Scene modeling code data:
════════════════

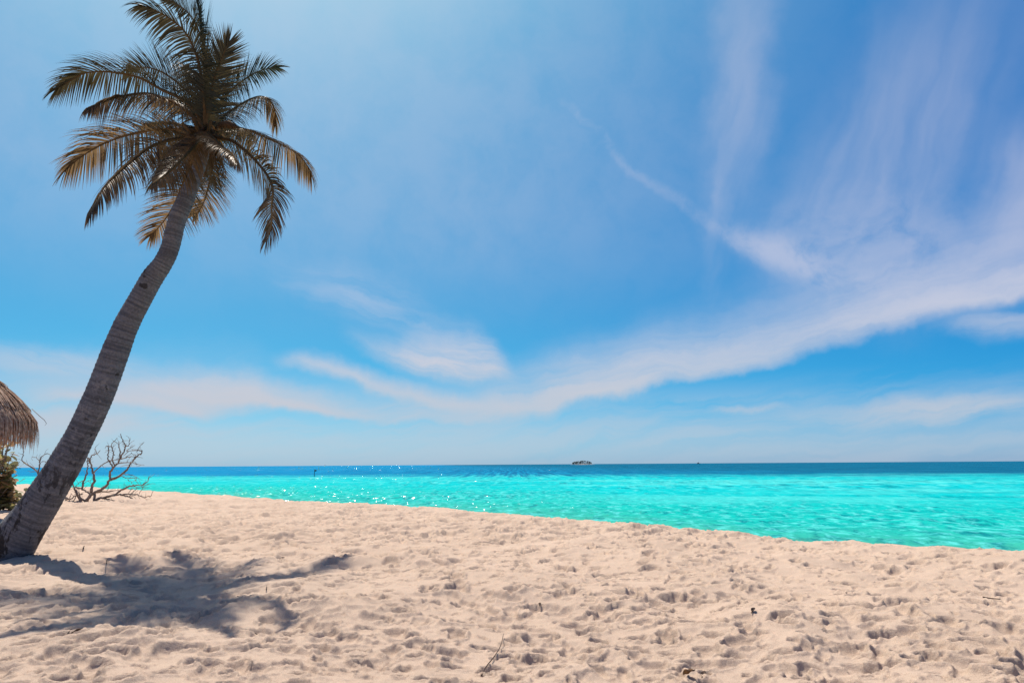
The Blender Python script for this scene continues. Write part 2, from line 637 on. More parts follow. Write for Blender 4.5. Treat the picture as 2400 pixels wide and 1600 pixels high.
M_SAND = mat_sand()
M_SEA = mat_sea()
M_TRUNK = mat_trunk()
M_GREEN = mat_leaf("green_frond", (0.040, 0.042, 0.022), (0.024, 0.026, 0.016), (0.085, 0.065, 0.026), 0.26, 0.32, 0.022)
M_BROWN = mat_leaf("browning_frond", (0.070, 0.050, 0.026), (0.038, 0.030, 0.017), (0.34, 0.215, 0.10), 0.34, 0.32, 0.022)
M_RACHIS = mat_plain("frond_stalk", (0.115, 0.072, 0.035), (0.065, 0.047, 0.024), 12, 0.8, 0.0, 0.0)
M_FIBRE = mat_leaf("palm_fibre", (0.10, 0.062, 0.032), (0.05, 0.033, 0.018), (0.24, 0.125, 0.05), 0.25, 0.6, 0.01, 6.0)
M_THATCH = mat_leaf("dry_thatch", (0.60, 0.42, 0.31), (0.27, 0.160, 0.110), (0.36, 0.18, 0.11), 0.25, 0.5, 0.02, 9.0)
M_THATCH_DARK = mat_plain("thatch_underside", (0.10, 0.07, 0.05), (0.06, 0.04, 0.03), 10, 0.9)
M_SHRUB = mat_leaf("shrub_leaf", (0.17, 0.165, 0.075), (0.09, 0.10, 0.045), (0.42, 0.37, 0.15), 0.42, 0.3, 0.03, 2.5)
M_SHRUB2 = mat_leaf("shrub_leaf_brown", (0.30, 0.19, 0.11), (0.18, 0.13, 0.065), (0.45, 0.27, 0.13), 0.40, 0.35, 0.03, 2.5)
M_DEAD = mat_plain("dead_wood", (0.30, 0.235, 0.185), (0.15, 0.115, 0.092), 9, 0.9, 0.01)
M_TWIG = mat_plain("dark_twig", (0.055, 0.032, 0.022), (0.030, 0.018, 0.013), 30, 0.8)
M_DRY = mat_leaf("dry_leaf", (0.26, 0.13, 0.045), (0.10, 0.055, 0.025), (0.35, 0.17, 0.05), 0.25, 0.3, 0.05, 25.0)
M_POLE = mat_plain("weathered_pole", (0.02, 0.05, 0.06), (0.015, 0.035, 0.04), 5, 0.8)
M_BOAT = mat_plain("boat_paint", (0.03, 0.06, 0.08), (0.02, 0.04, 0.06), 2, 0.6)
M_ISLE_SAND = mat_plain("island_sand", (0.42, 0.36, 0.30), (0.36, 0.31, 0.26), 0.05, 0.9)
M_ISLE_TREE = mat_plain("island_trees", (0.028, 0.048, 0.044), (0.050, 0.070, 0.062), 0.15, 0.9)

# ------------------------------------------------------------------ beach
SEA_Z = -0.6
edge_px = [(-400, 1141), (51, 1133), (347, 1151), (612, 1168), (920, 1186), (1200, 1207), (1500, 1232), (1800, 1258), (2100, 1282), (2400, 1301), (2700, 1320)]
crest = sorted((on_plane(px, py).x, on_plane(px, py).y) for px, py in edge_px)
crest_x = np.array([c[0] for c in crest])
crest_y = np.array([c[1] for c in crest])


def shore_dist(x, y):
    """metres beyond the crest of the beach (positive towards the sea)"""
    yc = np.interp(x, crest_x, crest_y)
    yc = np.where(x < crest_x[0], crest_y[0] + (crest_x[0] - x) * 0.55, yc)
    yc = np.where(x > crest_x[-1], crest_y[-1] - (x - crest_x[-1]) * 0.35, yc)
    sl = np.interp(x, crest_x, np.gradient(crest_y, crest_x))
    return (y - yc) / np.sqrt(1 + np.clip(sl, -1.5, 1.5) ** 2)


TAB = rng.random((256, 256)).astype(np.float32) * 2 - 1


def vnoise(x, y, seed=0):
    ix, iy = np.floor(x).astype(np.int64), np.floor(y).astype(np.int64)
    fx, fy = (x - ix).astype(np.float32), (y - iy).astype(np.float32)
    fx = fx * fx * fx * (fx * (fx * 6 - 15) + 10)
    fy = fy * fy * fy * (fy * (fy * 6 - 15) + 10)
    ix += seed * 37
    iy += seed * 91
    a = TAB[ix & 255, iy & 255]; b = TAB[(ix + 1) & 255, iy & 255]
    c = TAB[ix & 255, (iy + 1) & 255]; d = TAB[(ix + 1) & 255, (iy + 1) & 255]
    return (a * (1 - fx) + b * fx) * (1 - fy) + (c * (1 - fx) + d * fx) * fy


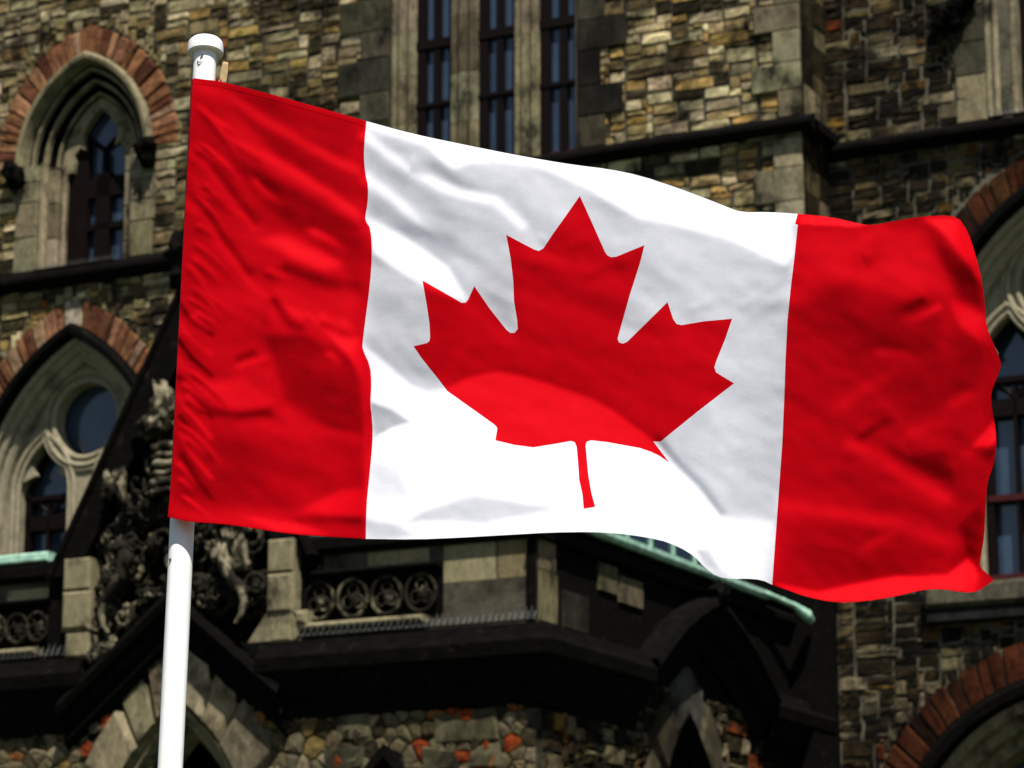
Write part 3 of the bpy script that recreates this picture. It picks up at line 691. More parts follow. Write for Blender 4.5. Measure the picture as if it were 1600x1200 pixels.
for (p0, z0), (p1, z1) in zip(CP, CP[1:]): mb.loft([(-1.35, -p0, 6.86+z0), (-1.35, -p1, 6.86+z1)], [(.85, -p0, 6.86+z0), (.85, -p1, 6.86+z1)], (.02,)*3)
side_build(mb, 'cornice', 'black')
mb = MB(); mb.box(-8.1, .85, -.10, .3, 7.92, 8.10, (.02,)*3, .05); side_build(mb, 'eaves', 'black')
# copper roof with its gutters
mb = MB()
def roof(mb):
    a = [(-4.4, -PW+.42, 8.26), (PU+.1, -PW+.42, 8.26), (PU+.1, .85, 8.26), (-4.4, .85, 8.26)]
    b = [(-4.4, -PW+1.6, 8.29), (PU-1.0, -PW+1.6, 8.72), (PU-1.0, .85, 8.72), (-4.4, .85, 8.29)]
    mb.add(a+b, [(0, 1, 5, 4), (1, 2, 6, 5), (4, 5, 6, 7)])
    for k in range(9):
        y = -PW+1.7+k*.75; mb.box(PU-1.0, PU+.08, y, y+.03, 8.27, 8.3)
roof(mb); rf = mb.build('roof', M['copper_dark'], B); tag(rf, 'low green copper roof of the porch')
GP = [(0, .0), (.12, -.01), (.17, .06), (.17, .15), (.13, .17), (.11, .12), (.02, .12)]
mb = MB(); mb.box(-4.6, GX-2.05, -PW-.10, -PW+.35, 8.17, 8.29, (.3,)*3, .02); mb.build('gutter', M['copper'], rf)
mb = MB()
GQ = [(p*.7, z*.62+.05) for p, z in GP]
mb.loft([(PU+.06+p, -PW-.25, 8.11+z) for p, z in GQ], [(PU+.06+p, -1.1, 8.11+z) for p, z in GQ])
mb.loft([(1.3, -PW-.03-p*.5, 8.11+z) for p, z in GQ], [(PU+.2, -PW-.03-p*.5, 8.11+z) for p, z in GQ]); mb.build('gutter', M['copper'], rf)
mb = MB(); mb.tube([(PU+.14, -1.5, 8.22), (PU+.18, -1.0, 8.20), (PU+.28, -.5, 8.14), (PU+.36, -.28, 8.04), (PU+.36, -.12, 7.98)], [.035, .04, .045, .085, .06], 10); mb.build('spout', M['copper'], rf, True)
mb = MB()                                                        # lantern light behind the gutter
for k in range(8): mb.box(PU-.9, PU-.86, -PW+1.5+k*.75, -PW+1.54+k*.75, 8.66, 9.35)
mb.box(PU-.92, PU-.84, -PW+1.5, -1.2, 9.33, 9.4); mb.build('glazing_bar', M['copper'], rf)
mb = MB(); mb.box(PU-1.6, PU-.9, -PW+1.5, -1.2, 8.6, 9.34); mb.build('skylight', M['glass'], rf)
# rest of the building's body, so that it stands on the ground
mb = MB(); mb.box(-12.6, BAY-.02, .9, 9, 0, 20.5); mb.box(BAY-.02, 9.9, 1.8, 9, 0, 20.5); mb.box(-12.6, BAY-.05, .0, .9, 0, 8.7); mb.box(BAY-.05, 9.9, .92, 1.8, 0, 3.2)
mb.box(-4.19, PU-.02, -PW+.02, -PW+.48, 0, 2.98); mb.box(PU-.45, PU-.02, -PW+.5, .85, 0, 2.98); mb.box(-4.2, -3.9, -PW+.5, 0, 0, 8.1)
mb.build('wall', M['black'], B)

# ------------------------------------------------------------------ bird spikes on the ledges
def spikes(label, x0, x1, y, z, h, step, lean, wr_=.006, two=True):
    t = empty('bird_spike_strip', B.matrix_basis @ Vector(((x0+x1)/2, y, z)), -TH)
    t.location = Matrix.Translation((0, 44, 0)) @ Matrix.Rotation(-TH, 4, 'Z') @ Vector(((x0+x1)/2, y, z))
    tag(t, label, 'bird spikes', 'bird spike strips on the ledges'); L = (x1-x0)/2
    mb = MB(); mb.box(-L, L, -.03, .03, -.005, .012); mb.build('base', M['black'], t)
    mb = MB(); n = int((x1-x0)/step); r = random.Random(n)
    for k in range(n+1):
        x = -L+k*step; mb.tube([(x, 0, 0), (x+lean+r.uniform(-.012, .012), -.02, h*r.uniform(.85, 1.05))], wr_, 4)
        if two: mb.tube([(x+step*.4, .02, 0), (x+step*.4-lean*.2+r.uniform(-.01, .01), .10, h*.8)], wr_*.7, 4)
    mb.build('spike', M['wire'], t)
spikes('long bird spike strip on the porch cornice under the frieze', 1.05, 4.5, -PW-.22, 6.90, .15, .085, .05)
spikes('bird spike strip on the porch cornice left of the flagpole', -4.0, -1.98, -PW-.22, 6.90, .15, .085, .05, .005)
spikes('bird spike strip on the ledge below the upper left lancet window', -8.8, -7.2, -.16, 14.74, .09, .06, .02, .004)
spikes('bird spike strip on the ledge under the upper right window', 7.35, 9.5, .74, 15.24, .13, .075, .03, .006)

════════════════

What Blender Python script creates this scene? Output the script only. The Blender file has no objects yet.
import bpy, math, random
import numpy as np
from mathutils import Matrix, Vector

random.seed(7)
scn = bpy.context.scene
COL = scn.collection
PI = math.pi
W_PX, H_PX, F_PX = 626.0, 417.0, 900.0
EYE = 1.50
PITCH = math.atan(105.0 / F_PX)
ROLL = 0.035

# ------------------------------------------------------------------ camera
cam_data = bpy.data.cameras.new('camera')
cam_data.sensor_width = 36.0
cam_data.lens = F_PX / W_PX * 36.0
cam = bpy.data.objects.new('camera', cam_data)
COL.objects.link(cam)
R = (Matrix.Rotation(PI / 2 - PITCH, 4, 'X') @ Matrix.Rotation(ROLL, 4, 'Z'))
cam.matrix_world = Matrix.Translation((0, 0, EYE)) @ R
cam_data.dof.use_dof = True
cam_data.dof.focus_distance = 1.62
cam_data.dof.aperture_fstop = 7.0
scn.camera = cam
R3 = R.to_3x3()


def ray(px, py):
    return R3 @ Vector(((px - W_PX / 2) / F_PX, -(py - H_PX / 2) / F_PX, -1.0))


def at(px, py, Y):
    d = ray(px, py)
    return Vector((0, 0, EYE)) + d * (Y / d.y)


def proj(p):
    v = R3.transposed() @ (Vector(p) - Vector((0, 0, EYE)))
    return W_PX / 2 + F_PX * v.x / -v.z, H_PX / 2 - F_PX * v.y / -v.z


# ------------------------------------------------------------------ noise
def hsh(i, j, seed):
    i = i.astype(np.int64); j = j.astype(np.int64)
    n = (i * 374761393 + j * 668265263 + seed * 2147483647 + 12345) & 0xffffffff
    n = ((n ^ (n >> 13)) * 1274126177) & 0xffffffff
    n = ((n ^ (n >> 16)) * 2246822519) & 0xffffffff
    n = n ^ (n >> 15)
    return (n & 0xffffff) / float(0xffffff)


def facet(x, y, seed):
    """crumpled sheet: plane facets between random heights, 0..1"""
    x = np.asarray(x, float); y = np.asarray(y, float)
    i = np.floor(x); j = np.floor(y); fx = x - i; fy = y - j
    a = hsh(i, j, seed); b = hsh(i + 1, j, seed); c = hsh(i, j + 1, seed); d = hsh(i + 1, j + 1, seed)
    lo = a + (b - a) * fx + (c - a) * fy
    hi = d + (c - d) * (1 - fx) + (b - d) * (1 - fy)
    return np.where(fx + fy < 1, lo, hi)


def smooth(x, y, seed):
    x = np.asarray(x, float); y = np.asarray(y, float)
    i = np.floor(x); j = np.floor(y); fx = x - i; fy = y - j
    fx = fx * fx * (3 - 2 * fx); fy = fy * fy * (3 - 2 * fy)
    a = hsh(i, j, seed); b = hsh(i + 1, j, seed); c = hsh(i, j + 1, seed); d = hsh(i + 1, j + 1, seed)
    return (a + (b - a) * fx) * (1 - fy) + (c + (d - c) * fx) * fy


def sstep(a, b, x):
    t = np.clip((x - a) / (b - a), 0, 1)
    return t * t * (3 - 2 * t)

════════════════

▸ Task statement: Read the data above. Pull out each line in which the string "Python" appears.

▸ Written answer:
The Blender Python script for this scene continues. Write part 2, from line 637 on. More parts follow. Write for Blender 4.5. Treat the picture as 2400 pixels wide and 1600 pixels high.
What Blender Python script creates this scene? Output the script only. The Blender file has no objects yet.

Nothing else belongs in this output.